作为支持向量机(support vector machine, SVM)高光谱影像分类的一个重要环节, 参数设置的效率和精度直接影响到SVM模型训练效率和最终分类精度。 本文首先建立一个SVM高光谱影像分类器, 提出了利用免疫克隆选择算法优化的交叉验证进行核函数参数和惩罚因子C的优化选择的方法, 得到了一种基于克隆选择优化的支持向量机(clonal selection SVM, CSSVM)高光谱影像分类器。 然后将CSSVM与传统的基于网格搜索交叉验证的支持向量机（gird search SVM, GSSVM）分类器进行了对比评价, 评价指标包括模型训练时间和分类精度等。 最后基于AVIRIS高光谱遥感影像进行了两算法分类对比试验, 结果表明: 提出的CSSVM测试样本总分类精度超过85.1%和Kappa系数超过0.821 3, 影像总分类精度超过81.58%和Kappa系数超过0.772 8, CSSVM与GSSVM的分类精度差别在0.08%以内, Kappa系数差别在0.001以内; CSSVM的模型训练时间是GSSVM的1/6至1/10, 得到显著缩短; CSSVM方法在保持传统GSSVM优良分类精度的基础上, 极大提高了模型的训练效率。
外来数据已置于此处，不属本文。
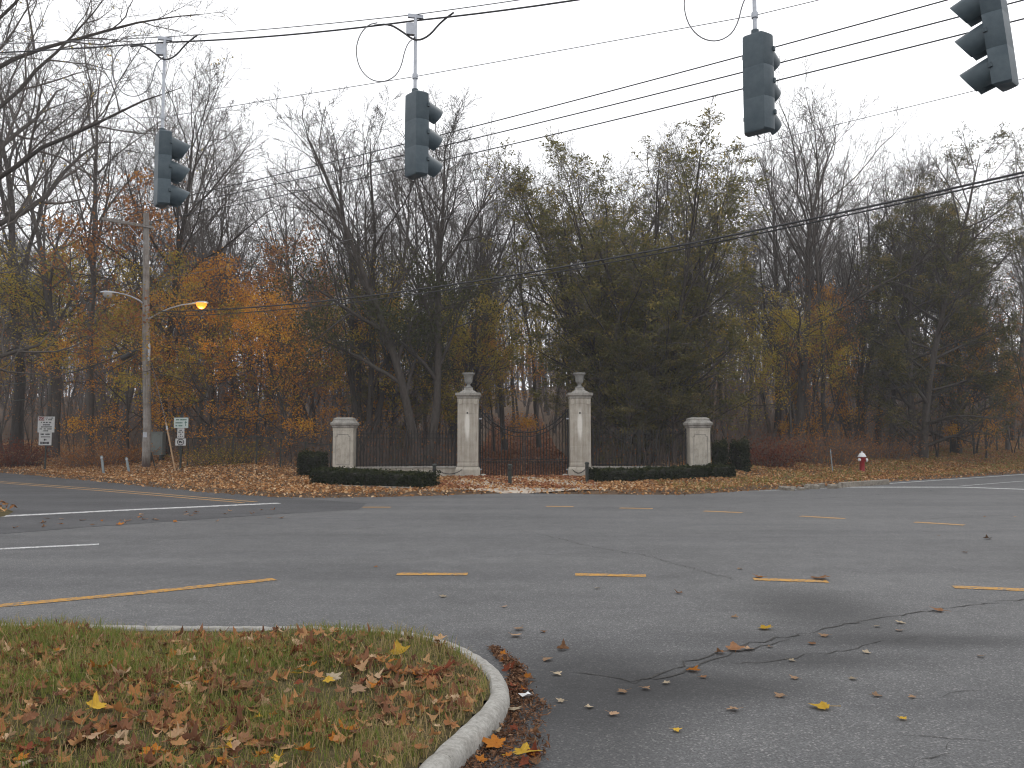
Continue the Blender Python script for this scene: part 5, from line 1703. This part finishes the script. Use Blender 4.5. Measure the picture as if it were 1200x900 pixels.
AZ = R(42)
ZS = {1: pt(196, 46, 11.8).z, 2: pt(481, 20, 10.4).z}
z3, z4 = 6.72, 6.72
signal(S1, AZ + R(12), ZS[1], 'dark green traffic signal hung above the utility pole corner, leftmost of four', True)
signal(S2, AZ + R(4), ZS[2], 'dark green traffic signal hung above the left iron fence', True)
signal(S3, AZ - R(2), z3, 'grey green traffic signal seen flat from behind, right of the photo centre', True)
signal(S4, R(-44), z4, 'grey green traffic signal facing left, cut by the top edge of the photo', False, 0, R(-6))
SPN = [Vector((S1.x, S1.y, ZS[1])), Vector((S2.x, S2.y, ZS[2])), Vector((S3.x, S3.y, z3)), Vector((S4.x, S4.y, z4))]
dirL = (SPN[0] - SPN[1]).normalized(); dirR = (SPN[3] - SPN[2]).normalized()
ends = [SPN[0] + dirL * 14 + Vector((0, 0, .75))] + SPN + [SPN[3] + Vector((1, -.55, 0)).normalized() * 9 + Vector((0, 0, .6))]
def polywire(name, P, r, mat, lab, group, sag=.04):
    mb = MB(); pts = []
    for a, b in zip(P[:-1], P[1:]):
        for i in range(10):
            u = i / 10; p = a.lerp(b, u); p.z -= sag * 4 * u * (1 - u) * (a - b).length / 4; pts.append(p)
    pts.append(P[-1])
    mb.tube(pts, r, 6)
    tag(mb.build(name, M[mat], smooth=True), lab, 'wire', group)
polywire('span_wire', [p + Vector((0, 0, .035)) for p in ends], .006, 'wire_grey', 'thin grey span wire that carries the four traffic signals', 'wires of the traffic signals', .02)
polywire('signal_cable', [p + Vector((0, .05, -.02)) for p in ends], .011, 'wire', 'thick black signal cable strung along under the span wire', 'wires of the traffic signals', .045)
TE = [Vector((p.x, p.y, c.z + .77)) for p, c in zip(SPN, (S1, S2, S3, S4))]
polywire('tether_wire', [TE[0] + dirL * 14 + Vector((0, 0, .3))] + TE + [TE[3] + Vector((9, -5, .3))], .0045, 'wire_grey', 'thin lower tether wire clamped to the signal hangers', 'wires of the traffic signals', 0)
# communication cables and neutral on the pole line
PT = Vector((PX, PY, 0))
CG = 'telephone cables on the utility pole'
zc = zpx(366, PY)
def onward(a, q, sg, k):
    e = a + (q - a) * k; u = 1 / k; e.z += sg * 4 * u * (1 - u) * k
    return e
a = PT + Vector((.2, -.1, zpx(330, PY)))
wire('neutral_wire', a, onward(a, pt(1180, 97, 16), .2, 1.2), .2, .008, 'wire_grey', 'thin grey wire passing behind the rightmost traffic signal', GW)
a = PT + Vector((.2, -.15, zc))
wire('telephone_cable', a, onward(a, pt(1200, 202, 16), .85, 1.15), .85, .026, 'wire', 'thick black telephone cable crossing the trees at right', CG)
a = PT + Vector((.2, -.1, zc - .2))
wire('telephone_cable', a, onward(a, pt(1200, 206, 16), .85, 1.15), .85, .018, 'wire', 'thinner telephone cable hanging just under the thick one', CG)
zl = zpx(405, PY)
LE = Vector((-45, 62, 7.0))
wire('telephone_cable', PT + Vector((-.2, 0, zl)), LE, 1.55, .03, 'wire', 'thick cable running down left from utility pole, upper strand', CG)
wire('telephone_cable', PT + Vector((-.2, 0, zl - .25)), LE - Vector((0, 0, .2)), 2.3, .022, 'wire', 'thinner cable running down left from utility pole, lower strand', CG)
q = (PT + Vector((-.2, 0, zl))).lerp(LE, .02); q.z -= 2.3 * 4 * .02 * .98
r_ = (PT + Vector((-.2, 0, zl))).lerp(LE, .06); r_.z -= 2.3 * 4 * .06 * .94
tag(MB().tube([q, q.lerp(r_, .12), q.lerp(r_, .88), r_], [.04, .13, .13, .04], 10).build('splice_case', M['wire'], smooth=True), 'black splice case on the cable close left of the utility pole', 'splice case')

# ------------------------------------------------------------------ signs
def lettering(rows, parent, mat, y=-.012, seed=0):
    """rows of blurred words: (z, x0, x1, height)"""
    g = random.Random(seed)
    mb = MB()
    for z, x0, x1, h in rows:
        x = x0
        while x < x1 - .01:
            wl = min(g.uniform(.25, .6) * h * 1.6, x1 - x)
            if g.random() < .82: mb.box((x + wl / 2, y, z), (wl * .82, .004, h * g.uniform(.75, 1)))
            x += wl
    mb.build('lettering', mat, parent)
def panel(parent, x, z, wd, h, mat, name='sign_panel'):
    return MB().box((0, 0, 0), (wd, .012, h), 0, 0).build(name, mat, parent, (x, -.05, z))
def text(s, parent, size, x, z, mat, y=-.0135):
    cu = bpy.data.curves.new('lettering', 'FONT')
    cu.body = s; cu.size = size; cu.align_x = 'CENTER'; cu.align_y = 'CENTER'; cu.extrude = .002
    o = bpy.data.objects.new('lettering', cu)
    dg = bpy.context.evaluated_depsgraph_get()
    COL.objects.link(o)
    dg.update()
    me = bpy.data.meshes.new_from_object(o.evaluated_get(dg))
    COL.objects.unlink(o); bpy.data.objects.remove(o)
    me.materials.clear()
    k = link('lettering', me, mat, parent, (x, y, z))
    k.rotation_euler = (math.pi / 2, 0, 0)
    return k
D = 37.0
sx = bx(56.5, D)
gz0 = float(ground_z(sx, D))
t = thing('road_sign', 'white notice sign with red corner box over a smaller white sign, left margin', 'sign', (sx, D, 0), .12)
m_ = D / F
zc1 = zpx(497.5, D); zc2 = zpx(513.5, D)
MB().box((0, 0, (gz0 - .2 + zc1 + .3) / 2), (.06, .04, zc1 + .5 - gz0), 0).build('post', M['post_green'], t)
p1 = panel(t, 0, zc1, 18.5 * m_, 18.5 * m_, M['sign_white'])
W1 = 18.5 * m_
rb = MB().box((-W1 * .29, -.009, W1 * .36), (W1 * .34, .006, W1 * .22)).build('red_box', M['ink_red'], p1)
text('NO', p1, .15, -W1 * .29, W1 * .355, M['sign_white'], -.0145)
lettering([(W1 * .41, -W1 * .06, W1 * .42, .05), (W1 * .30, -W1 * .06, W1 * .42, .05), (W1 * .13, -W1 * .32, W1 * .3, .055), (-W1 * .02, -W1 * .2, W1 * .22, .06), (-W1 * .15, -W1 * .3, W1 * .34, .055), (-W1 * .28, -W1 * .38, W1 * .4, .055), (-W1 * .4, -W1 * .2, W1 * .22, .055)], p1, M['ink'], -.009, 3)
p2 = panel(t, -.02, zc2 - .02, 14 * m_, 15.5 * m_, M['sign_white'])
h2 = 15.5 * m_
lettering([(h2 * .33, -.2, .2, .07), (h2 * .13, -.2, .2, .05), (-h2 * .08, -.06, .06, .09), (-h2 * .32, -.2, .2, .11)], p2, M['ink'], -.009, 5)
D = 33.5
sx = bx(214, D)
gz0 = float(ground_z(sx, D)); m_ = D / F
t = thing('road_sign', 'pale green sign over two small white signs on one post, right of utility pole', 'sign', (sx, D, 0), .05)
zt = zpx(489, D)
MB().box((0, 0, (gz0 - .2 + zt + .15) / 2), (.07, .045, zt + .35 - gz0), 0).build('post', M['post_green'], t)
pa = panel(t, 0, zpx(495.5, D), 16.5 * m_, 12 * m_, M['sign_green_white'])
hh = 12 * m_
lettering([(hh * .30, -.2, .22, .06), (hh * .0, -.22, .06, .06), (-hh * .28, -.22, .1, .06)], pa, M['ink_green'], -.009, 7)
ar = MB(); ar.box((.185, -.009, -.06), (.025, .004, .14)); ar.add([(.13, -.011, .0), (.24, -.011, .0), (.185, -.011, .075), (.13, -.007, .0), (.24, -.007, .0), (.185, -.007, .075)], [(0, 1, 2), (5, 4, 3), (0, 3, 4, 1), (1, 4, 5, 2), (2, 5, 3, 0)])
ar.build('arrow', M['ink_green'], pa)
pb = panel(t, .0, zpx(507.5, D), 8 * m_, 11 * m_, M['sign_white'])
hh = 11 * m_
lettering([(hh * .3, -.06, .06, .045), (hh * .1, -.1, .1, .05), (-hh * .12, -.03, .03, .05), (-hh * .34, -.1, .1, .045)], pb, M['ink'], -.009, 9)
pc = panel(t, .0, zpx(518, D), 12 * m_, 8.2 * m_, M['sign_white'])
ring = MB(); ring.tube([(.125 * math.cos(a), -.009, .115 * math.sin(a)) for a in [k * 6.2832 / 20 for k in range(21)]], .015, 6)
ring.build('ring', M['ink'], pc)
tr = MB(); tr.box((-.025, -.009, .012), (.1, .004, .07)); tr.box((.05, -.009, -.002), (.045, .004, .045)); tr.box((-.05, -.009, -.035), (.03, .004, .03)); tr.box((.04, -.009, -.035), (.03, .004, .03))
tr.build('truck_symbol', M['ink'], pc)

# small street things at the left verge
def leaning(name, px, pyb, pxt, pyt, d, r, mat, lab, cat, group=None):
    b = pt(px, pyb, d); tp = pt(pxt, pyt, d)
    b.z = float(ground_z(b.x, b.y)) - .08
    t = thing(name, lab, cat, b, 0, group)
    v = tp - b
    MB().tube([(0, 0, 0), v * .97, v], [r, r, r * .6], 8).build('shaft', mat, t)
    MB().tube([v * .86, v * .93], r * 1.15, 8).build('band', M['galv'], t)
leaning('marker_post', 122, 549, 119, 534, 33.5, .05, M['marker'], 'blue grey leaning marker post, left one of the two by the utility pole', 'marker post', 'leaning marker posts')
leaning('marker_post', 152, 549, 148, 536, 33.5, .05, M['marker'], 'blue grey leaning marker post, right one of the two by the utility pole', 'marker post', 'leaning marker posts')
leaning('guy_guard', 206, 553, 194.5, 495, 32.5, .035, M['guard'], 'long tan guy wire guard leaning between utility pole and green sign', 'guy guard')
b = pt(194.5, 495, 32.5)
wire('guy_wire', b, Vector((PX + .1, PY, zpx(425, PY))), 0, .008, 'wire_grey', 'thin guy wire rising from the tan guard to the utility pole', None, 6)
leaning('stake', 976, 549, 973, 526, 32.5, .02, M['marker'], 'thin pale stake on the right verge left of the hydrant', 'stake')
# grey cabinet behind the pole
cz = float(ground_z(bx(184, 38.5), 38.5))
t = thing('utility_cabinet', 'grey metal utility cabinet behind the utility pole', 'cabinet', (bx(185, 38.5), 38.5, cz))
zt, zb = zpx(507, 38.5) - cz, zpx(533, 38.5) - cz
MB().box((0, 0, (zt + zb) / 2), (.72, .5, zt - zb), .1, .02).build('cabinet_body', M['cabinet'], t)
MB().box((0, 0, zt + .02), (.78, .56, .05), .1, .012).build('lid', M['cabinet'], t)
MB().box((.0, -.255, (zt + zb) / 2), (.6, .02, (zt - zb) * .84), .1, .004).build('door', M['cabinet'], t)
for s in (-.28, .28): MB().box((s, 0, (zb - .15) / 2), (.08, .4, zb + .15)).build('leg', M['post_green'], t)
# hydrant
D = 40.5
hp = gp(1010.5, 548.5, .35)
HZ = float(ground_z(hp.x, hp.y))
t = thing('fire_hydrant', 'red fire hydrant with white bonnet and caps on the right verge', 'hydrant', (hp.x, hp.y, HZ - .02), .15)
sc = .78 / .86
MB().lathe([(.15, 0), (.15, .05), (.105, .06), (.1, .12), (.1, .46), (.115, .48), (.115, .56), (.13, .58), (.13, .61)], 18).build('barrel', M['red_paint'], t, smooth=True)
MB().lathe([(.165, .61), (.17, .63), (.15, .66), (.125, .71), (.08, .77), (.03, .79), (.03, .84), (.005, .845)], 18).build('bonnet', M['white_paint'], t, smooth=True)
for ang, zz, rr in ((R(205), .50, .06), (R(-35), .49, .075)):
    d = Vector((math.cos(ang), math.sin(ang), 0))
    MB().tube([d * .08 + Vector((0, 0, zz)), d * .15 + Vector((0, 0, zz))], rr * .85, 12).build('nozzle', M['red_paint'], t, smooth=True)
    MB().tube([d * .15 + Vector((0, 0, zz)), d * .2 + Vector((0, 0, zz)), d * .225 + Vector((0, 0, zz))], [rr, rr, rr * .5], 12).build('nozzle_cap', M['white_paint'], t, smooth=True)
# broken kerb and rubble at the right verge edge
g = random.Random(8)
t0 = gp(950, 571, .05)
t = thing('broken_kerb', 'broken concrete kerb with loose rubble at the right verge edge', 'kerb', (t0.x, t0.y, 0))
for i in range(16):
    px = 912 + g.random() * 72; py = 574.3 - (px - 912) * .055 - g.uniform(0, 2.2)
    p = gp(px, py, .05) - Vector((t0.x, t0.y, 0))
    s = g.uniform(.1, .25)
    rm = Matrix.Rotation(g.uniform(0, 3), 3, 'Z') @ Matrix.Rotation(g.uniform(-.25, .25), 3, 'X')
    MB().box((p.x, p.y, s * .25), (s * 1.2, s * .8, s * .7), 0, s * .12, rm).build('stone', M['kerb_far'], t)
a, b = gp(985, 569, .06) - Vector((t0.x, t0.y, 0)), gp(1040, 565.3, .06) - Vector((t0.x, t0.y, 0))
MB().box((a + b) / 2 + Vector((0, 0, .0)), ((b - a).length, .16, .2), math.atan2((b - a).y, (b - a).x), .02).build('kerb_length', M['kerb_far'], t)

# ------------------------------------------------------------------ thin mist volume, added also to imitate the milky lens veil
hz = MB().box((0, 320, 14.0), (1360, 1100, 30.4))
hm = bpy.data.materials.new('veil_haze'); hm.use_nodes = True
ht = hm.node_tree; ht.nodes.clear()
vo_ = ht.nodes.new('ShaderNodeVolumePrincipled'); vo_.inputs['Density'].default_value = .0010; vo_.inputs['Color'].default_value = (.95, .96, 1, 1); vo_.inputs['Anisotropy'].default_value = .2
ou_ = ht.nodes.new('ShaderNodeOutputMaterial'); ht.links.new(vo_.outputs[0], ou_.inputs['Volume'])
tag(hz.build('haze', hm), kind='stuff')
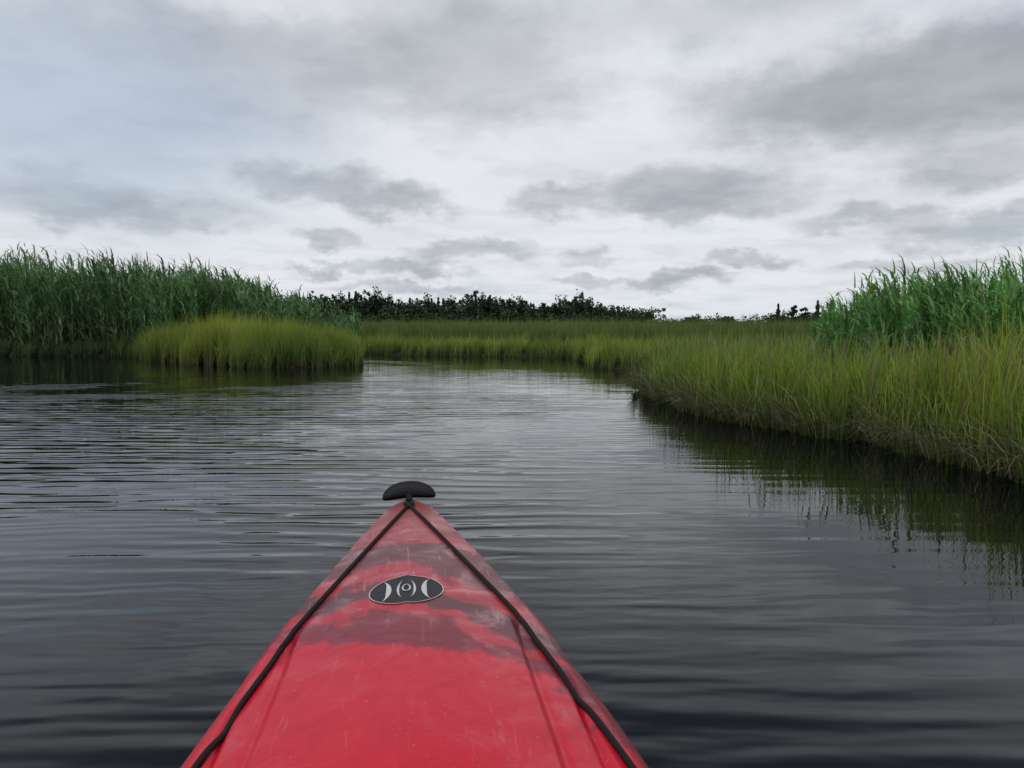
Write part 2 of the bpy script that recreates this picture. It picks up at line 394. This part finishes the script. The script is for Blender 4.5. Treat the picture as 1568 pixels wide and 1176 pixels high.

Model selection for support vector machine (SVM) involving kernel and the margin parameter values selection is usually time-consuming, impacts training efficiency of SVM model and final classification accuracies of SVM hyperspectral remote sensing image classifier greatly. Firstly, based on combinatorial optimization theory and cross-validation method, artificial immune clonal selection algorithm is introduced to the optimal selection of SVM (CSSVM) kernel parameter σ and margin parameter C to improve the training efficiency of SVM model. Then an experiment of classifying AVIRIS in India Pine site of USA was performed for testing the novel CSSVM, as well as a traditional SVM classifier with general Grid Searching cross-validation method (GSSVM) for comparison. And then, evaluation indexes including SVM model training time, classification overall accuracy (OA) and Kappa index of both CSSVM and GSSVM were all analyzed quantitatively. It is demonstrated that OA of CSSVM on test samples and whole image are 85.1% and 81.58, the differences from that of GSSVM are both within 0.08% respectively; And Kappa indexes reach 0.821 3 and 0.772 8, the differences from that of GSSVM are both within 0.001; While the ratio of model training time of CSSVM and GSSVM is between 1/6 and 1/10. Therefore, CSSVM is fast and accurate algorithm for hyperspectral image classification and is superior to GSSVM.